I fear sharp sticks because a Puligny-Montrachet (Louis Latour is only one producer of them -- many winemakers own bits of the same small bits of Burgundy) is, of course, among the very greatest of wines, a classic, a standard bearer. One vineyard, Le Montrachet -- grand cru -- has long given the world bottles of such glory that its village, Puligny, named itself after it, as do even other adjacent vineyards (Bâtard-Montrachet, Bienvenues Bâtard-Montrachet, both grands crus); still other, slightly less magnificent vineyards inside the village, like Les Folatières (premier cru), also get to trumpet their proximity to heaven as we see by the lovely and serious script on the labels. Puligny-Montrachet Les Folatières, all in one reverent breath.

This bottle was going to be the treat we reserved for the three-year anniversary of the blog. Since we have so much enjoyed California chardonnays like Fogdog and Karia, which like to boast that they are made in the "lighter" style of true French Burgundies, we expected a Puligny-Montrachet to be a Fogdog or a Karia, only incandescently better. Perhaps we should have paid more attention to Karen MacNeil's warning, in The Wine Bible, that no Burgundy is as "bosomy" (wonderful word) as even the sparest and most "elegant" California chard. By way of metaphors you might say, there are entrancing French actresses, and then there is Marilyn Monroe. She's just different. It's the climate. 


It so happens that only a few days ago Mr. Alder Yarrow at Vinography, probably the most prestigious English-language wine blog in the world (I should guess Dr.Vino and Fermentation round out the top three), wrote of visiting Burgundy last fall and of tasting through fourteen barrel samples of another producer's Puligny-Montrachet while he was there -- Domaine Jean Chartron. Now in all of his notes on these wines, two assessments repeat most: "lemon" and "wet stones." (Might his "wet stones" equal my minerality or even, heaven help us, paint thinner?) In almost all his notes, he raves. Delicate, delicious, wow, powerful. Incredible, fantastic, delicious.
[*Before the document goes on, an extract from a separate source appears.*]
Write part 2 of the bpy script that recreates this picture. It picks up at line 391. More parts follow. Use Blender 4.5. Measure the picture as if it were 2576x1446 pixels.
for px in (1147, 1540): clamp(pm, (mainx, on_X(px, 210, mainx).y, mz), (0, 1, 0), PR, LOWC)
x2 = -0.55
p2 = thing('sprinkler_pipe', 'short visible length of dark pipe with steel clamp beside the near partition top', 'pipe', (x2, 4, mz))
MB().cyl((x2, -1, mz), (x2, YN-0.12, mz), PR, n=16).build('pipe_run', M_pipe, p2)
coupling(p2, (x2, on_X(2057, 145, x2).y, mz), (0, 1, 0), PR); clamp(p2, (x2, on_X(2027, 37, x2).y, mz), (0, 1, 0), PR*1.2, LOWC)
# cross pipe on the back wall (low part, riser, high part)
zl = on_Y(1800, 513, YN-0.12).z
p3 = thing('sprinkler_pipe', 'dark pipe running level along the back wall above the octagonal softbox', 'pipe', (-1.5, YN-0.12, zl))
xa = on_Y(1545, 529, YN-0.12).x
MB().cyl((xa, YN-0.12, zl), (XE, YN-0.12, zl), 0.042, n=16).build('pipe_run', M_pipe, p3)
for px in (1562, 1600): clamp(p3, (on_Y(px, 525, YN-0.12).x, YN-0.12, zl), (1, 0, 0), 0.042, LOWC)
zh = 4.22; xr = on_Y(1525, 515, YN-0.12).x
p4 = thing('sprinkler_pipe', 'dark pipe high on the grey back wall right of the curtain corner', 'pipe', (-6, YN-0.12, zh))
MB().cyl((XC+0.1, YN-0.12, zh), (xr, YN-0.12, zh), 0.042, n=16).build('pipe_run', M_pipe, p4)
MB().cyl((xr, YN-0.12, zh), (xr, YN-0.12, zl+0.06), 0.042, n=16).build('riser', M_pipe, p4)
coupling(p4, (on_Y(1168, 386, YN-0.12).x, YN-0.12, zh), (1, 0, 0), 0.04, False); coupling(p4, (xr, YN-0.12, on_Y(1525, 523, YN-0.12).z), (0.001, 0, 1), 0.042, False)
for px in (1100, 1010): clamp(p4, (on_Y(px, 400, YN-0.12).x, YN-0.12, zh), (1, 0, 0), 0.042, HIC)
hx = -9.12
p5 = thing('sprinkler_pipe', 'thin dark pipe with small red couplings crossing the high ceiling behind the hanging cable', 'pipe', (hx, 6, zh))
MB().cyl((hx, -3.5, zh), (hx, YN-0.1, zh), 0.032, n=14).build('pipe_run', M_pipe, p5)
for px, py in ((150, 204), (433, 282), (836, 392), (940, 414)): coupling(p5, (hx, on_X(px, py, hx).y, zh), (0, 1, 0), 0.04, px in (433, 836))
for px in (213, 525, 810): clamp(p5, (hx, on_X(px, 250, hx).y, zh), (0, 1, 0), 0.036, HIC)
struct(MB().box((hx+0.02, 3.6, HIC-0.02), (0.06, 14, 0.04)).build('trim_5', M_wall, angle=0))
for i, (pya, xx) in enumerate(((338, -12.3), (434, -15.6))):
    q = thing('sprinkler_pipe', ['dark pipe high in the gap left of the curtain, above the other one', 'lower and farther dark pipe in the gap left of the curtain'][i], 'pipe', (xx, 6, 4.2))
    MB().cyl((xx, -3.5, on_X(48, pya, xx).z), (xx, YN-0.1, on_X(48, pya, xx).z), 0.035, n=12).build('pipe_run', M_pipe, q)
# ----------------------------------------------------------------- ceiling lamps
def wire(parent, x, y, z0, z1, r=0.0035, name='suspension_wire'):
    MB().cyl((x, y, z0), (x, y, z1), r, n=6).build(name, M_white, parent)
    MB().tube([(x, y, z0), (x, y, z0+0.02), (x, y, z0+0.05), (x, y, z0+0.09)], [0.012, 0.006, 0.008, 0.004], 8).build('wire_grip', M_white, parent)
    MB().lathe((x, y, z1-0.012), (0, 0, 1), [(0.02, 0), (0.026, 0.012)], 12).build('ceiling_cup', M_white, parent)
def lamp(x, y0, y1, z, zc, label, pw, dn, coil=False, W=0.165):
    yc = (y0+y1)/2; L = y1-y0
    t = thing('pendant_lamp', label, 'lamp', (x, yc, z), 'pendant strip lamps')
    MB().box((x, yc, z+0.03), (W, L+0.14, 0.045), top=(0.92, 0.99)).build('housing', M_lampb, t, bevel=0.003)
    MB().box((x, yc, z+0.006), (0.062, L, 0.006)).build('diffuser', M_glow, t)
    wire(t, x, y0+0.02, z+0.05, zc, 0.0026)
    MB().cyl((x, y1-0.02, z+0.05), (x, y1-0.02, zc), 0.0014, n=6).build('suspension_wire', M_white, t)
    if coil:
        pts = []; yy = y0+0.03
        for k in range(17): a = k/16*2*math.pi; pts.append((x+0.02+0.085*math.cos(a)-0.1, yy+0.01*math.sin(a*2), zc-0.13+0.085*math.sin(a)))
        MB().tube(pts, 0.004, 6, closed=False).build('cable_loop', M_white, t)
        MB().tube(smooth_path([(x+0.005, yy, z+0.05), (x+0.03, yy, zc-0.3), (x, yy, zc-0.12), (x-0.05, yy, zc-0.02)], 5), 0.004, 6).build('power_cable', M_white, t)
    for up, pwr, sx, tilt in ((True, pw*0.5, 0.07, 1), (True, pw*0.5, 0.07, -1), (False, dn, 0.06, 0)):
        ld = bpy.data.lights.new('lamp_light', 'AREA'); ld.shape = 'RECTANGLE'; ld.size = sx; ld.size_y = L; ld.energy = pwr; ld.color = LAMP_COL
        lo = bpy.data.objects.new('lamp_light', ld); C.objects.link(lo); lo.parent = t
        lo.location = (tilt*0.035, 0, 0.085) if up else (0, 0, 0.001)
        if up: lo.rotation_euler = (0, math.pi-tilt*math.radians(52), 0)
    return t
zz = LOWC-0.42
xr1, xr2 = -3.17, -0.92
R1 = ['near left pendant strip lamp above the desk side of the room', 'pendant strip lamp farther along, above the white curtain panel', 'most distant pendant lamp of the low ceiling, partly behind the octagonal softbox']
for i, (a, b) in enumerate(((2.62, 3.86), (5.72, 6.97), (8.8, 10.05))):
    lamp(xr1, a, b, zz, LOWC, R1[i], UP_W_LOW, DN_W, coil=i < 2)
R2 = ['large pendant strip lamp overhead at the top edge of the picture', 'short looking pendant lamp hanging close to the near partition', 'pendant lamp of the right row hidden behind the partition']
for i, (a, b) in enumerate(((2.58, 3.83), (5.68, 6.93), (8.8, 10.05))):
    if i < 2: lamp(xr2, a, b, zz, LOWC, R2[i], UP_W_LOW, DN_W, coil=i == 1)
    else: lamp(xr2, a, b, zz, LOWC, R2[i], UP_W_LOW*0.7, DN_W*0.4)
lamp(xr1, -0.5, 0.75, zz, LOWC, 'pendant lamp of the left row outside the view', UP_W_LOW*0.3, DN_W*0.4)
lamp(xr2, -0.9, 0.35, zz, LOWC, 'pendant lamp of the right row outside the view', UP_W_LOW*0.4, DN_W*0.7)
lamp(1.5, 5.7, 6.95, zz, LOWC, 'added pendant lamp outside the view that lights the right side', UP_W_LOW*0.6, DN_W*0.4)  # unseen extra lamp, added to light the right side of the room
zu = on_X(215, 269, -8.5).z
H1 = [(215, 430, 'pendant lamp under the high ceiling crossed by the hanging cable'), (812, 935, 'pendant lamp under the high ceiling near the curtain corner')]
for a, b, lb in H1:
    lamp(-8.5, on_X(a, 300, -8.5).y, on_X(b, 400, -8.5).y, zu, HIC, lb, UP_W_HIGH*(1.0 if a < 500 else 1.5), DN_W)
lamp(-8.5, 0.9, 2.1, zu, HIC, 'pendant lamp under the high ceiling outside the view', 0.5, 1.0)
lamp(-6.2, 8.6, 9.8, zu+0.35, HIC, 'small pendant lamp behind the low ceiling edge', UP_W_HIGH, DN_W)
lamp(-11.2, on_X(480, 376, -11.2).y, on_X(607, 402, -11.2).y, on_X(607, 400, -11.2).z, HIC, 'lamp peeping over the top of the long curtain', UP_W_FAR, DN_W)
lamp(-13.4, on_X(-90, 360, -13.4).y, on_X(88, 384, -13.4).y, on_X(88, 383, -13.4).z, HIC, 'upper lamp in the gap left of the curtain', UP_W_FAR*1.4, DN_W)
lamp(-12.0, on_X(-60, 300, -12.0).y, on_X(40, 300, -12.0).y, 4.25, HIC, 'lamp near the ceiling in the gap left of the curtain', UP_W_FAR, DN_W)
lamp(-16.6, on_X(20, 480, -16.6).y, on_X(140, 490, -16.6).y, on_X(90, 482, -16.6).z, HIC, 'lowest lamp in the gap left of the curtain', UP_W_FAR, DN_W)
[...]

I'm puzzled. Why does Mr. Yarrow swoon over his Puligny Montrachets, while I judge mine to be savagely unapproachable for at least ten years? I can think of more than a few answers, which I will lay out as they occur to me.

  • Mr. Yarrow is much more experienced than me in tasting very fine wines, and is exponentially better able to appreciate the stupendous qualities of anything bearing the name Montrachet. 
  • Mr. Yarrow was, last fall, lucky enough to taste the wines of a truly great maker. My Louis Latour is, in contrast, a sort of Gallo of France; consult wine books about "recommended producers" for this as for practically any above average wine, and you will rarely find him or anybody else familiar at the top of the list. You will likely rather learn that few of the makers whom a Karen MacNeil or a Jancis Robinson relish are available to anyone traveling in ordinary circles, even though these writers may cast their nets wide and relish ten or twelve "favorites." This may sound like a whine and perhaps is one. If so, it's a whine I picked up from no less an authority than Oz Clarke. Somewhere in one of his books, possibly his New Encyclopedia of French Wines (1982), he admits that to recommend fine producers is just to tease, since the best of the best go instantly into the vaults of the super wealthy and there's an end. Willie Gluckstern in The Wine Avenger agreed, going so far as to finger, among the super wealthy, a lot of orthodontists.
  • My bottle was flawed. (Unlikely. A Honda may be flawed. A Rolls Royce is not.)
  • The 2007 vintage in Burgundy was difficult, while the '08 and '09 were good. Lucky Mr. Yarrow.
  • My glass was too small. Karen MacNeil says that tasting a great Burgundy in an ungenerous-sized glass is a crime.
  • Or, the word and the taste "lemon," repeated so often in Mr. Yarrow's notes, means acidic. So do words like green apple, crackling, laser, sharp, seared, electric, puckering, "saliva bursts from the mouth," zingy, lemon, mouthwatering, lemon, "tart unripe apples," lemon, lemon zest, lemon. Descriptors of cream and softness showed up more frequently in the 2009 tasting notes than in the '08, so perhaps the former was a sunnier, warmer vintage than the latter? In short: Mr. Yarrow found these Puligny-Montrachets just as throat scorching and impossible as I found mine, but he doesn't want to say so for fear of looking like a philistine. Else, how can wines so lemony be so delicious now, especially when the sublimest Burgundies are long since agreed upon to need at least five to ten years' aging "to show what all the fuss is about" (Oz Clarke, again)? 
  • Domaine Jean Chartron has changed its cellar work to transform its Puligny-Montrachets into the bosomy wines American chardonnay drinkers want. But then, what of all the lemon-ness? 

Puzzlement. It must be necessary to do more homework on fine Burgundy. Problem: cost. Louis Latour's example above, distinctly not ready to drink, retails for about $55. Le yipe.